One of the things that set me off to leaving is when i was reprimanded for taking the time to produce all the drawings for a particular design and making them as correct as possible, which takes more time then the last engineer.
My boss was like "How is it taking you so long to do these designs, Keith could have these done in a day, all he used to do was just use one drawing and stretch it. Then Mark (the machinist) would fix all the problems in the shop"
I asked my boss "what happens if Mark dies in a freak accident, who's going to fix all the mistakes?"
My boss just said " I dont know, just have this done by the end of the day."
This conversation was after numerous discussions with him stressing the importance of having correct designs on file, not only for simple manufacturing, simple duplication, but CYA. Some people just don't get it.

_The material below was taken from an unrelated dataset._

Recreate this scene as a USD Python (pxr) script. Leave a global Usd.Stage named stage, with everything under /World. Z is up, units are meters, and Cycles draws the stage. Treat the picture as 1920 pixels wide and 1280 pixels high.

I can't wait to actually work with engineers and have a boss that's an engineer! and of course the raise is nice to.
RE: Leave your brain on the desk when you go
RE: Leave your brain on the desk when you go
I am just looking forward to my long weekend and starting my new job!
RE: Leave your brain on the desk when you go
Congratulations on getting your new job. Although we would all like to forget our soon-to-be former employers, you never know when you may need a reference (which I needed from 3 previous employers when I went for additional PE Licenses). Its usually best to leave on as good terms as you can, even when they don't deserve it.